Fátima Barros, da Articulação Nacional de
Quilombos, criticou a invisibilidade dos povos e comunidades tradicionais e a
instabilidade que foi recentemente instaurada em relação ao processo de
titulação dos territórios quilombolas – cuja competência, com o afastamento de
Dilma Rousseff e o início do governo interino, chegou a ser transferida para o
Ministério da Educação e Cultura, em seguida para Ministério do Desenvolvimento
Social e Agrário e finalmente para a Casa Civil.
“Nós
somos cerca de cinco mil territórios quilombolas e temos apenas 158 que são
titulados.

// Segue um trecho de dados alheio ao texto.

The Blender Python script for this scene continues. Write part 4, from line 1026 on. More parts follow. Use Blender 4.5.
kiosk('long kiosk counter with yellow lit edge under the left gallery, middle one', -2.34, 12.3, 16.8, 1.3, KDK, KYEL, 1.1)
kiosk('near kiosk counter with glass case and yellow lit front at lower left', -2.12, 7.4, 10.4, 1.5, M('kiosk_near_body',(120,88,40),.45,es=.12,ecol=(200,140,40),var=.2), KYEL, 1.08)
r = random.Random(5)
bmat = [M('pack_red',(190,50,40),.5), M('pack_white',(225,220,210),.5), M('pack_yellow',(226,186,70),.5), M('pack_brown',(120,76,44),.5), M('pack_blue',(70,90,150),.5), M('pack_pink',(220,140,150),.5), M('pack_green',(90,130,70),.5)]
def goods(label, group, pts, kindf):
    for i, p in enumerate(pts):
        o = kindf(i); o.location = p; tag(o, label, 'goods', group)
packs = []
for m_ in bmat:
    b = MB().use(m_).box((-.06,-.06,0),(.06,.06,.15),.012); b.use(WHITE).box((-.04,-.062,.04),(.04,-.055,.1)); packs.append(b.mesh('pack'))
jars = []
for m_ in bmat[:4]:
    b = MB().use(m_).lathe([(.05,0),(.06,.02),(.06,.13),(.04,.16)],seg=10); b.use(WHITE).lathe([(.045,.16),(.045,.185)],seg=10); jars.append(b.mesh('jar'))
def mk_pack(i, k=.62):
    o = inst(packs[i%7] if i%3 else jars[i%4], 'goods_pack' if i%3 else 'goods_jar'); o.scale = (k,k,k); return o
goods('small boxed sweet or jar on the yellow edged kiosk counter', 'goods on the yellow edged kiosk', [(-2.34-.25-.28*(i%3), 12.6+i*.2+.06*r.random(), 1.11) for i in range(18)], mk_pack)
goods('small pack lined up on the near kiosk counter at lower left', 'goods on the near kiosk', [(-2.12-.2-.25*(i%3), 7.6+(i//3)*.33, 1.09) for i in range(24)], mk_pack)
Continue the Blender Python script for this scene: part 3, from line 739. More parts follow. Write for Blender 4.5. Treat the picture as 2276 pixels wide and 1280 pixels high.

Só esse ano, na mudança do governo interino, nós tivemos três
mudanças em relação à titulação das nossas terras. Isso cria uma barreira,
inclusive, de diálogo entre as comunidades e esse setor de demarcação
territorial. Cada vez são colocadas mais barreiras para que esses territórios
não sejam devolvidos para nós”, afirmou Fátima.
“Trazemos
aqui a nossa indignação, e não estou falando de uma indignação de hoje, mas de
séculos de exclusão. Não aceitamos essa invisibilidade em que colocam nossas
comunidades. O legislativo nos trata de
forma diferente, quando dificulta nosso acesso a esta casa. Reconhecemos a
importância desse momento, de poder dialogar minimamente. Mas, é mínimo, porque
concretamente, não temos avançado. Nossos direitos originários estão sendo
negados, e isso nós vamos exigir sempre”, concluiu a liderança quilombola.